Excerpted data »
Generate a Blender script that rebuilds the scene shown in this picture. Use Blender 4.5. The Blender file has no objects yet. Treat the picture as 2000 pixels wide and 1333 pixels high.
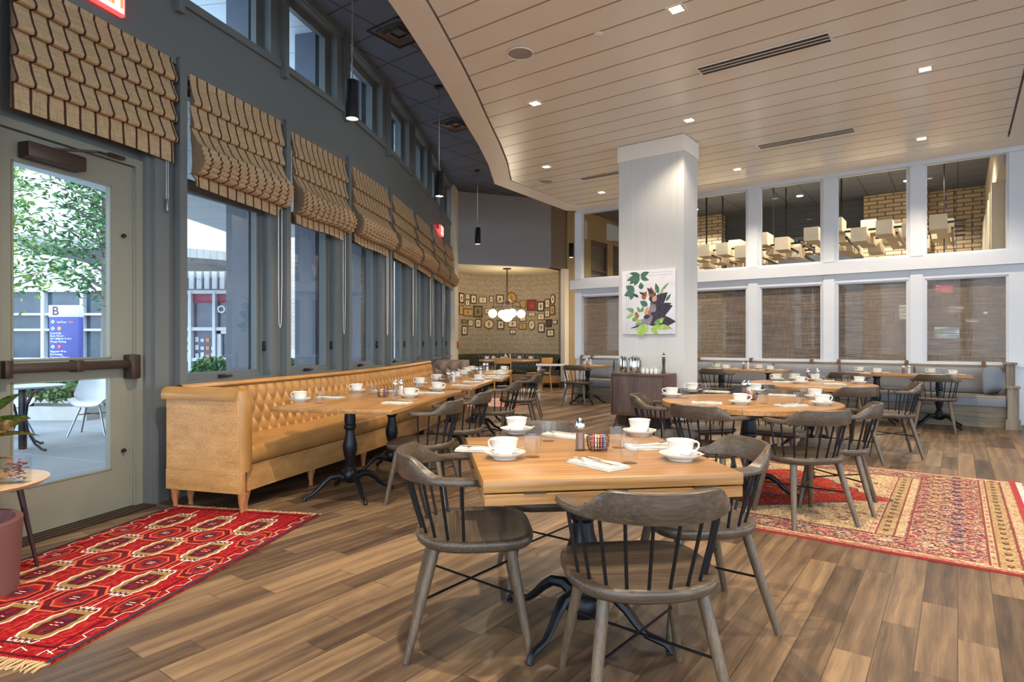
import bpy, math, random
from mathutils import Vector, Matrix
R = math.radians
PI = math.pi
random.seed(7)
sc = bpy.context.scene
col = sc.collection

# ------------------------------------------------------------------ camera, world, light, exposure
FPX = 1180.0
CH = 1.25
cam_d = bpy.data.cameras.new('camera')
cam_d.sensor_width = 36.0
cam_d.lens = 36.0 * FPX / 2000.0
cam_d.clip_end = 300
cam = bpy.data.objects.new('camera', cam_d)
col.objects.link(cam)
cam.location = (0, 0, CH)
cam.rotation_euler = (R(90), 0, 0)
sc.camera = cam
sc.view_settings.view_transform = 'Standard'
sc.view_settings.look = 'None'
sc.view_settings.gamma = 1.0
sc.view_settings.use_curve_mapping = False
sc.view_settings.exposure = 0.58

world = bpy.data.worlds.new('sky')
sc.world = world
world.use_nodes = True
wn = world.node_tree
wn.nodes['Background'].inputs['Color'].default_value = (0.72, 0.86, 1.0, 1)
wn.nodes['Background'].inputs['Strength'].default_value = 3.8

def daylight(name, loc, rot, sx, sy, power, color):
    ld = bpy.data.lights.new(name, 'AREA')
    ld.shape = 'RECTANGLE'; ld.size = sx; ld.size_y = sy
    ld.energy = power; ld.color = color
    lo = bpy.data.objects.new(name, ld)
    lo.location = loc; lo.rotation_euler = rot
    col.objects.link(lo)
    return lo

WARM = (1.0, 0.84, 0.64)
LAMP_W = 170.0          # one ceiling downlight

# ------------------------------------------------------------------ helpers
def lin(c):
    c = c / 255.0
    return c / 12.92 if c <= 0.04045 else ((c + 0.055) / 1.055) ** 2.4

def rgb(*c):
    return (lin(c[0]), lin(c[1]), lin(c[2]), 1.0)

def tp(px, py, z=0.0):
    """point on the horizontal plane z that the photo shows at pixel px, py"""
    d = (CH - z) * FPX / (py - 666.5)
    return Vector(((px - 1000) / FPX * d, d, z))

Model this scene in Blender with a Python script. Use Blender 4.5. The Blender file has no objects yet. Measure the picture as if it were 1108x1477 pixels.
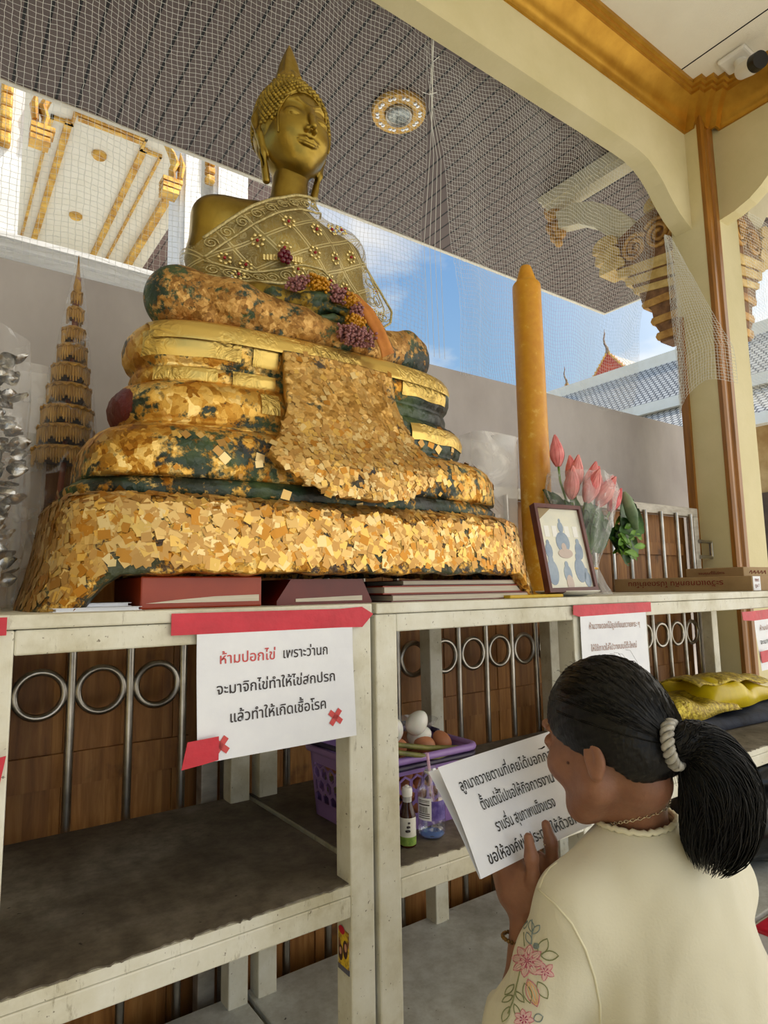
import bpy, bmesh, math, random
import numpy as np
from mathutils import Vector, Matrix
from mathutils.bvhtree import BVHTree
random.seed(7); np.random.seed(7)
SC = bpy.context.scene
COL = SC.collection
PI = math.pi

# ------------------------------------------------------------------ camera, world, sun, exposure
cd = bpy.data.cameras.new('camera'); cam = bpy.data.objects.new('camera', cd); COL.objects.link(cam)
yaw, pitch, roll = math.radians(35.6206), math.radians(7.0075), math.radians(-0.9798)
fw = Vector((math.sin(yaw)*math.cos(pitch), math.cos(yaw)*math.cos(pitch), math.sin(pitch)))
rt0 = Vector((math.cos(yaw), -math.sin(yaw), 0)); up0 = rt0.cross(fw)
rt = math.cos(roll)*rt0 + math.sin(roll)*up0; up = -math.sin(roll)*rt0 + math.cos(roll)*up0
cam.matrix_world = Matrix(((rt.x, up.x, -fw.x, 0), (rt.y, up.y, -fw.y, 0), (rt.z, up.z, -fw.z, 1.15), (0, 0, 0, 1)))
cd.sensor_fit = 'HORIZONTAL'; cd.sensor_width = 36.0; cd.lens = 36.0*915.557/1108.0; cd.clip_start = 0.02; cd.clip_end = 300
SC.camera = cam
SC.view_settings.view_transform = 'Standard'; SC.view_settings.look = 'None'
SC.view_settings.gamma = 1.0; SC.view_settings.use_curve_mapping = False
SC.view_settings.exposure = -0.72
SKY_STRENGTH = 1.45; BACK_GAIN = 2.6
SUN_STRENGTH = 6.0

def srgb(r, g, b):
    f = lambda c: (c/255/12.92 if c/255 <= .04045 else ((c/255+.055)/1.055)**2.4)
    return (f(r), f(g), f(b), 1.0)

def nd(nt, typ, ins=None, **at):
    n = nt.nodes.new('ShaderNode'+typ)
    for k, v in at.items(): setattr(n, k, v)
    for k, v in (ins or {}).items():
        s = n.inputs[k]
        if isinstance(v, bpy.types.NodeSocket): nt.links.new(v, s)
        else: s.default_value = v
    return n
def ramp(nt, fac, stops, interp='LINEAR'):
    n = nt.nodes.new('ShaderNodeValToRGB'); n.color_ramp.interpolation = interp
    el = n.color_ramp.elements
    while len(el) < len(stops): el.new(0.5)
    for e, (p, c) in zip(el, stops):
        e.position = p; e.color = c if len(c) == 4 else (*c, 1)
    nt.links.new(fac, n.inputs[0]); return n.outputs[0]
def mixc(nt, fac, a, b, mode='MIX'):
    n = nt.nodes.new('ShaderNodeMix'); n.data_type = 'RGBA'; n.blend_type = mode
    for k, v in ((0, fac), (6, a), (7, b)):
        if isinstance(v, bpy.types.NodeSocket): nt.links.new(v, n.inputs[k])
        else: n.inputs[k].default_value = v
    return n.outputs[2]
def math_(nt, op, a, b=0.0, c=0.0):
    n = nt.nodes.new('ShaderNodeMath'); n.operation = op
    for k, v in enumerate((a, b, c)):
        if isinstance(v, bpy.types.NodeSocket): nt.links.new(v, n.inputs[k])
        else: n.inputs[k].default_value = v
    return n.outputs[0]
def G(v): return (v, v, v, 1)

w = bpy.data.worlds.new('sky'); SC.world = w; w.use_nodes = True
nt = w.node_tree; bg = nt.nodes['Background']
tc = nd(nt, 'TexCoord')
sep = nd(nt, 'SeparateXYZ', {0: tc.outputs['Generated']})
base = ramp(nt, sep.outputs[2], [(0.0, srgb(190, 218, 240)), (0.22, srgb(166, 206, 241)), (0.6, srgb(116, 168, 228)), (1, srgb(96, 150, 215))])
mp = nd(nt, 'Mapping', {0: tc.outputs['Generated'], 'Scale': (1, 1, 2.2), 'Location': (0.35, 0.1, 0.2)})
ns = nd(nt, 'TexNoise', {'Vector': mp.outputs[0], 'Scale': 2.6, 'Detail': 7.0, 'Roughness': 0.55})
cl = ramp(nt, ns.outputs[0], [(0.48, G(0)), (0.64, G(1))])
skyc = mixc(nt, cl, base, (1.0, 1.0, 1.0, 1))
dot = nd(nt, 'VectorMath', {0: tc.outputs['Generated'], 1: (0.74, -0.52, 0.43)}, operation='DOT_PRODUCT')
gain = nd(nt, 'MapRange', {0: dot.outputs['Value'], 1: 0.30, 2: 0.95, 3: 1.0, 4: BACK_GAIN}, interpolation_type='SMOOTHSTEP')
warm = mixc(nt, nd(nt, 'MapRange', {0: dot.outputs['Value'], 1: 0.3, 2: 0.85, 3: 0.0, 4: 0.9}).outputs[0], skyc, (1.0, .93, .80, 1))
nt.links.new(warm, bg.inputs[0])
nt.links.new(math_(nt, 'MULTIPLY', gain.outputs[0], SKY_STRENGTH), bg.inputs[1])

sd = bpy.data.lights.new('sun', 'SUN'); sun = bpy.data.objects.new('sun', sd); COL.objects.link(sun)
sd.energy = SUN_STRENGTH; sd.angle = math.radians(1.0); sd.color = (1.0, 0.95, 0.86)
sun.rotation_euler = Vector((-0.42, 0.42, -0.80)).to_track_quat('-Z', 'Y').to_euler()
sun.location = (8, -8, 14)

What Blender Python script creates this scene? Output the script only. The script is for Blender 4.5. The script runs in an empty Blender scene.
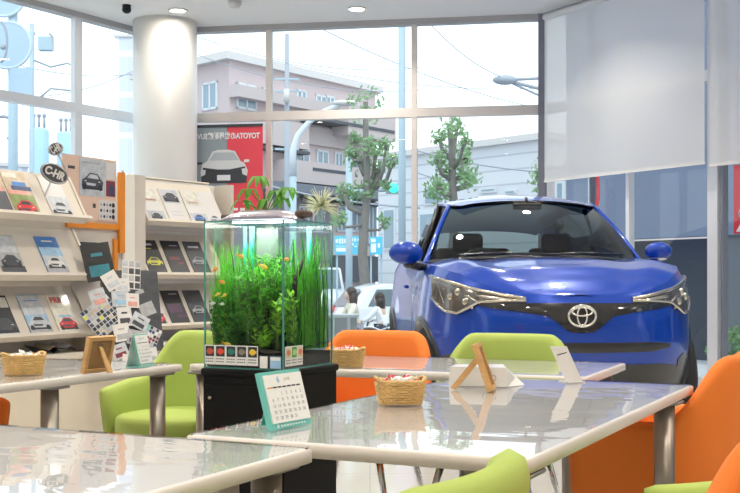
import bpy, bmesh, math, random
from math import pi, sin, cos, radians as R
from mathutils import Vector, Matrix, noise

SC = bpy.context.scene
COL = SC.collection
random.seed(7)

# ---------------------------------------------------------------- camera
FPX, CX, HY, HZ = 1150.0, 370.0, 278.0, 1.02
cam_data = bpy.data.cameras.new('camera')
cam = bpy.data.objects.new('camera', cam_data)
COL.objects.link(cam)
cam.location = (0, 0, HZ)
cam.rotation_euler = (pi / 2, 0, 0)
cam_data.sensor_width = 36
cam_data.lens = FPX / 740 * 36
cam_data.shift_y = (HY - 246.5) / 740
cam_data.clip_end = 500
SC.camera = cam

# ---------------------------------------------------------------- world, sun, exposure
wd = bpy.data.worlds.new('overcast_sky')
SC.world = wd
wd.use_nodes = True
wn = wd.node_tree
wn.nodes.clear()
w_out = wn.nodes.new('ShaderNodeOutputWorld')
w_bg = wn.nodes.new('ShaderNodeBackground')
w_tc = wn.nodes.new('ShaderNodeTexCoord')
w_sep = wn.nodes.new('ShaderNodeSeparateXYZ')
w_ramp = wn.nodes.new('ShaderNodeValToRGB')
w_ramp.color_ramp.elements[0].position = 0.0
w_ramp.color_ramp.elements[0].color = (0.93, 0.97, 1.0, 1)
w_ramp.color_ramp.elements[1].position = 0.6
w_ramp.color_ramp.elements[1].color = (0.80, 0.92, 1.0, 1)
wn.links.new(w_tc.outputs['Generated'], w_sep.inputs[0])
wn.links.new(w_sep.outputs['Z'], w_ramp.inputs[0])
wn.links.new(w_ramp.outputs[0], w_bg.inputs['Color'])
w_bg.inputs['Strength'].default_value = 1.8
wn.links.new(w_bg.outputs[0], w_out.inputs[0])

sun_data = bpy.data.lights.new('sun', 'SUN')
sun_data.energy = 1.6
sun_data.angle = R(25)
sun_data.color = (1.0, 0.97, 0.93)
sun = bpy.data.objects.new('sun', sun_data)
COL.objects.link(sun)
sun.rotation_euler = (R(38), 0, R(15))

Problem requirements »
Beginning at the line that contains "What Blender Python", give the remaining lines of the records again exactly, through the last one. Leave out pictures.

Answer to this problem »
What Blender Python script creates this scene? Output the script only. The script is for Blender 4.5. The script runs in an empty Blender scene.
import bpy, bmesh, math, random
from math import pi, sin, cos, radians as R
from mathutils import Vector, Matrix, noise

SC = bpy.context.scene
COL = SC.collection
random.seed(7)

# ---------------------------------------------------------------- camera
FPX, CX, HY, HZ = 1150.0, 370.0, 278.0, 1.02
cam_data = bpy.data.cameras.new('camera')
cam = bpy.data.objects.new('camera', cam_data)
COL.objects.link(cam)
cam.location = (0, 0, HZ)
cam.rotation_euler = (pi / 2, 0, 0)
cam_data.sensor_width = 36
cam_data.lens = FPX / 740 * 36
cam_data.shift_y = (HY - 246.5) / 740
cam_data.clip_end = 500
SC.camera = cam

# ---------------------------------------------------------------- world, sun, exposure
wd = bpy.data.worlds.new('overcast_sky')
SC.world = wd
wd.use_nodes = True
wn = wd.node_tree
wn.nodes.clear()
w_out = wn.nodes.new('ShaderNodeOutputWorld')
w_bg = wn.nodes.new('ShaderNodeBackground')
w_tc = wn.nodes.new('ShaderNodeTexCoord')
w_sep = wn.nodes.new('ShaderNodeSeparateXYZ')
w_ramp = wn.nodes.new('ShaderNodeValToRGB')
w_ramp.color_ramp.elements[0].position = 0.0
w_ramp.color_ramp.elements[0].color = (0.93, 0.97, 1.0, 1)
w_ramp.color_ramp.elements[1].position = 0.6
w_ramp.color_ramp.elements[1].color = (0.80, 0.92, 1.0, 1)
wn.links.new(w_tc.outputs['Generated'], w_sep.inputs[0])
wn.links.new(w_sep.outputs['Z'], w_ramp.inputs[0])
wn.links.new(w_ramp.outputs[0], w_bg.inputs['Color'])
w_bg.inputs['Strength'].default_value = 1.8
wn.links.new(w_bg.outputs[0], w_out.inputs[0])

sun_data = bpy.data.lights.new('sun', 'SUN')
sun_data.energy = 1.6
sun_data.angle = R(25)
sun_data.color = (1.0, 0.97, 0.93)
sun = bpy.data.objects.new('sun', sun_data)
COL.objects.link(sun)
sun.rotation_euler = (R(38), 0, R(15))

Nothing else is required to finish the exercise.